How to make more older adults age well?

If older people knew all the opportunities still before them, that would make a real contribution, I think. By "opportunities," I mean not only courses we can take for little or nothing and age appropriate travel, but also help caring for the grandkids when you children are distant or impaired or absent. Back in the 1980s, the Duke sociologist Linda Burton wrote about older people who were raising their children's children with insufficient support. Those older people were black and living in poor neighborhoods. The support they needed wasn't there, probably they were black and living in poor neighborhoods. But the needs still exist, and even for people who aren't black or who don't live in poor neighborhoods: transportation, access to food and recreation, affordable, accessible health care for elders and children.

What has shaped your attitude towards aging and gave you the strength to pursue "the 2nd act"?

My dear parents, both now deceased, provided the psychological and material support that assured me I could do what I wanted—as long as it was ethically sound. I never had to feel that following my own inclinations would mean depriving others. They also made me unafraid of adventure, even of failure (within bounds, of course). My husband has played a crucial role in my ability to step away from what has been expected of me. And then there's my own optimism, my conviction that if I just keep at it, things will work out all right—"work out" without my having a clear image of what "working out" looks or feels like.

Have you experienced ageism while at art school? How can we stop ageism on the societal level?

The art world is so besotted with youth that my 30-year-old fellow students felt old. In American society generally, women start feeling old and invisible as they approach forty, which to my mind is still young—or at least youngish. I suspect much of the blame belongs to our visual culture, in which people over forty really are far less visible. It's as though just being a normal grownup means looking like someone who's about thirty-two. I wish we could see images of normal grownups going about normal life as people in their sixties, seventies, and eighties. Not as old people, but just as people.

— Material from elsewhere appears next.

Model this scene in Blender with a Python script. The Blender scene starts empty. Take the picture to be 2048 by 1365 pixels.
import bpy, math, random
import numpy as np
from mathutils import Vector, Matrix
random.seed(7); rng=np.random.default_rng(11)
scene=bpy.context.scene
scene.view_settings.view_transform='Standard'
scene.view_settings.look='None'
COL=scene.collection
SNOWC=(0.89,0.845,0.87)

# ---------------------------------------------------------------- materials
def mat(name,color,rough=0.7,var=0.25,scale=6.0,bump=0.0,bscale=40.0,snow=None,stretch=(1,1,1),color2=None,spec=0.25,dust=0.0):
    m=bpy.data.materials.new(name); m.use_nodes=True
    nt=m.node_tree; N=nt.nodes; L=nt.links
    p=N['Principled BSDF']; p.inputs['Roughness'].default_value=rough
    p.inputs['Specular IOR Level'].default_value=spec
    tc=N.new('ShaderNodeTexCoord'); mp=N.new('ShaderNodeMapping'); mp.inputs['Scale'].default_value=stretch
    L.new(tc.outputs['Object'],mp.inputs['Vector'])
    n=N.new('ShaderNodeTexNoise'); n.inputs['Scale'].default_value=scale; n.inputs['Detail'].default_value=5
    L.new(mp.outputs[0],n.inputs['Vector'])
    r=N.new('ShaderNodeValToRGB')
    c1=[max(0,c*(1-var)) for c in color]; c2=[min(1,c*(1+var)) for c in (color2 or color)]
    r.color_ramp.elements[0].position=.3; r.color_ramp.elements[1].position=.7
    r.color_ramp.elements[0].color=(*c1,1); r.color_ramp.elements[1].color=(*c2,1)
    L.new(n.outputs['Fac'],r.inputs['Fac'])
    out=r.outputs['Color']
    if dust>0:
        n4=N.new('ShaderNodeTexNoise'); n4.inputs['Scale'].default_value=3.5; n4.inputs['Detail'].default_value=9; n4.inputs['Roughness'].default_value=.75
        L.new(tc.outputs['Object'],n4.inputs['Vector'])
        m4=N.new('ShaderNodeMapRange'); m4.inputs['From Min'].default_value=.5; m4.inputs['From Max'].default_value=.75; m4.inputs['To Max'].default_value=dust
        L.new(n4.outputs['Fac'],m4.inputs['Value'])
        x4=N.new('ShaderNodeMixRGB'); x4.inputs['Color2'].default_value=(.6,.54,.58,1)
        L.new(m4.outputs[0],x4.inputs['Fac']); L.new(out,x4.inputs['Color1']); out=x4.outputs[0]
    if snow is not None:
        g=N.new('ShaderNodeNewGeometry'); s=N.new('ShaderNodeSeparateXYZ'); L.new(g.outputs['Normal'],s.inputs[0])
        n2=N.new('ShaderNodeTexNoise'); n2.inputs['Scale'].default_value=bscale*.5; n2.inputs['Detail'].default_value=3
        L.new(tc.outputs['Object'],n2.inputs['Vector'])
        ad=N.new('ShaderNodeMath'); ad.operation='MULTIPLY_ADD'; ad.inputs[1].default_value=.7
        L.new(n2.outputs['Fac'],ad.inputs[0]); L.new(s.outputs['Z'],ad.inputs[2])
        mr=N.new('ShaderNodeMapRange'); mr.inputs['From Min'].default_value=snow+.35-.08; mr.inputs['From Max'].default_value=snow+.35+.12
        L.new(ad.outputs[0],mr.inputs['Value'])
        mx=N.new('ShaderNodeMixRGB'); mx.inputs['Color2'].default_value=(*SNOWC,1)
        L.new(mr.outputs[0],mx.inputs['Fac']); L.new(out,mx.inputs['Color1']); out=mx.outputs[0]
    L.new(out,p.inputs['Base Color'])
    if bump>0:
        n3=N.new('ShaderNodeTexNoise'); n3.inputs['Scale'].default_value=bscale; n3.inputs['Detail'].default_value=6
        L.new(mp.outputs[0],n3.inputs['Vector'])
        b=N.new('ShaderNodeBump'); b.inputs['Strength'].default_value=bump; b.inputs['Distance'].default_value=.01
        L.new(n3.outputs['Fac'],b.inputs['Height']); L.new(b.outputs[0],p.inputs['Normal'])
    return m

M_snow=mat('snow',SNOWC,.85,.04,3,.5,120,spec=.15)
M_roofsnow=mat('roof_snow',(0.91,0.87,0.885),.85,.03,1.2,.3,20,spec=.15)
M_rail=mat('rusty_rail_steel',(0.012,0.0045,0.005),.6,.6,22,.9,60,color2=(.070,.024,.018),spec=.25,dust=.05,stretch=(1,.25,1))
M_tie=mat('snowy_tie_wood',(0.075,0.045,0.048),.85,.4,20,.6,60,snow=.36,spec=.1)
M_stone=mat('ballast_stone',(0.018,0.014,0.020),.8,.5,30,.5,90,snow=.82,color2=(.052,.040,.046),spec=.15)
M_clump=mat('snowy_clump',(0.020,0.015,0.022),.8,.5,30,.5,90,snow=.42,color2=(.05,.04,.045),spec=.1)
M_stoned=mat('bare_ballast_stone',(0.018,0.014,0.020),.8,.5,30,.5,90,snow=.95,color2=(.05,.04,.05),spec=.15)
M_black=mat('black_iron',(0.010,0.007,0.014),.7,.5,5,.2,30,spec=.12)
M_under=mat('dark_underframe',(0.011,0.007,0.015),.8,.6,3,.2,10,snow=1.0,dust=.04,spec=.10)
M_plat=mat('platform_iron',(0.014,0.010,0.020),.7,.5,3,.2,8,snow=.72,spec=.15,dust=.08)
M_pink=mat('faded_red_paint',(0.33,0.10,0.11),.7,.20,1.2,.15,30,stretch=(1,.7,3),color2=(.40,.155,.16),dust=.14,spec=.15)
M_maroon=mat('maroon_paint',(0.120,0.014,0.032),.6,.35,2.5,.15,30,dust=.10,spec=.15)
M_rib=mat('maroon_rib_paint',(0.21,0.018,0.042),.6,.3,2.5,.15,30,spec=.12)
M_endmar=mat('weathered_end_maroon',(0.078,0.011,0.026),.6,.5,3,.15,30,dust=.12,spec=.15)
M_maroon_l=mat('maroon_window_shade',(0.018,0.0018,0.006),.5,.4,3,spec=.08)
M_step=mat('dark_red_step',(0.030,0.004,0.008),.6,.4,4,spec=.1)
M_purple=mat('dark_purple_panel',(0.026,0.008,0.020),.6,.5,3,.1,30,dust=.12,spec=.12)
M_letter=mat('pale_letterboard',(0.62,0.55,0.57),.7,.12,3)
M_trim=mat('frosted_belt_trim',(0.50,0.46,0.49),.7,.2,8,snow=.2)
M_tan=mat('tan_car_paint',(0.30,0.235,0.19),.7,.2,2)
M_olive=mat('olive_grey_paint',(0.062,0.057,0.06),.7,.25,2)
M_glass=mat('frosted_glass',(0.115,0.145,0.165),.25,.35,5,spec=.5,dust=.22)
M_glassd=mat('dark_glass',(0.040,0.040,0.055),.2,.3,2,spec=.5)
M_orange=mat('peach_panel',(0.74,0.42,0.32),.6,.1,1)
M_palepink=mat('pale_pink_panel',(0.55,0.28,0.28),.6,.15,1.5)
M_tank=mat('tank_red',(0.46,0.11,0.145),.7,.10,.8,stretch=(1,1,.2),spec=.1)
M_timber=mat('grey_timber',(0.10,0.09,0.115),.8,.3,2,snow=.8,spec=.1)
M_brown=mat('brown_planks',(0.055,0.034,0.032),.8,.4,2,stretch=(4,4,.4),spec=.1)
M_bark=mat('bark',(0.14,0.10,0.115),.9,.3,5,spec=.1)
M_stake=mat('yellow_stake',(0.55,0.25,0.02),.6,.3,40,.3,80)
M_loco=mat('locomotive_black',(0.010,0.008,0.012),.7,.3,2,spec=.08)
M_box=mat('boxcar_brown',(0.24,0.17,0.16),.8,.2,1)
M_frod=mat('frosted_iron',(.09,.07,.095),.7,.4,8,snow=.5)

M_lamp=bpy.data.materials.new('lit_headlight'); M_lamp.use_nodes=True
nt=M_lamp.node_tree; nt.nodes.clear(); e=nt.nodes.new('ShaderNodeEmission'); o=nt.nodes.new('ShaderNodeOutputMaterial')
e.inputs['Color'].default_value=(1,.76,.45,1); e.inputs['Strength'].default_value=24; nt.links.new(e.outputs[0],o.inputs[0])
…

Within my lifetime, much of mainstream American visual culture has pretty much accomplished that shift with regard to black people. In the twentieth century I rarely saw images of black people as people just going about life, say, selling you stuff. In the late twentieth century, I started seeing black images as visible, ordinary black people, then later on, in the twenty-first century, as visible, ordinary people. I would love to see that shift occur with regards to old people.